Mr Scopes, 55, was interviewed as part of an SFO probe into a suspected conspiracy to bribe people in high positions over arms deals in countries including Austria and the Czech Republic, people close to the matter said.

Mr Scopes – a former regional managing director for Europe for BAE – declined to comment. The SFO declined to comment on Mr Scopes but said a 55-year-old man had been arrested and interviewed on Sunday on suspicion of corruption, before being released on police bail to appear next year.

Mr Scopes – who worked at the Ministry of Defence for more than 20 years – was one of BAE’s most senior executives during his time as head of government relations.

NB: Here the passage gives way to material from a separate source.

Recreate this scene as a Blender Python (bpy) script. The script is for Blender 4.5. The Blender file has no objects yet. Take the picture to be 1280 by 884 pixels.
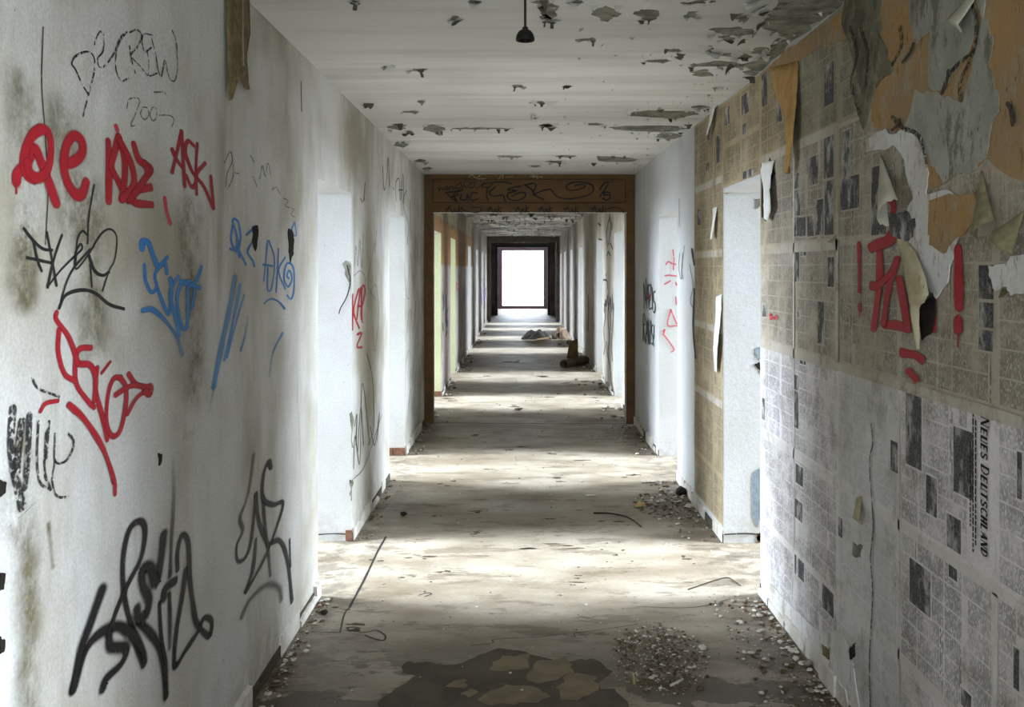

He was seen as key in helping smooth dealings between the company and the MoD on important equipment programmes and in promoting BAE’s interests with government officials.

Mr Scopes was appointed to head BAE’s Indian operations in September in what was seen as a sign of the importance of a country that the group has identified as one of its seven main markets.

Mr Scopes was questioned on the same day as investigators arrested and bailed Count Alfons Mensdorff-Pouilly, who was intercepted as he travelled from his Scottish stately home back to Vienna. The count worked as a consultant for BAE but denies all wrongdoing, his lawyer told the FT this week.

UK, Swedish and Czech authorities have been probing a 2001 agreement – later cancelled – for BAE and Saab of Sweden to supply 24 Gripen fighters worth Kc60bn (then £1.1bn) to the Czech military. The BAE deal is one of a number being probed by the SFO since it caused an international outcry in 2006 by scrapping a probe into the group’s supply of tens of billions of pounds of arms to Saudi Arabia.

BAE, which has always denied wrongdoing, declined to comment on Mr Scopes.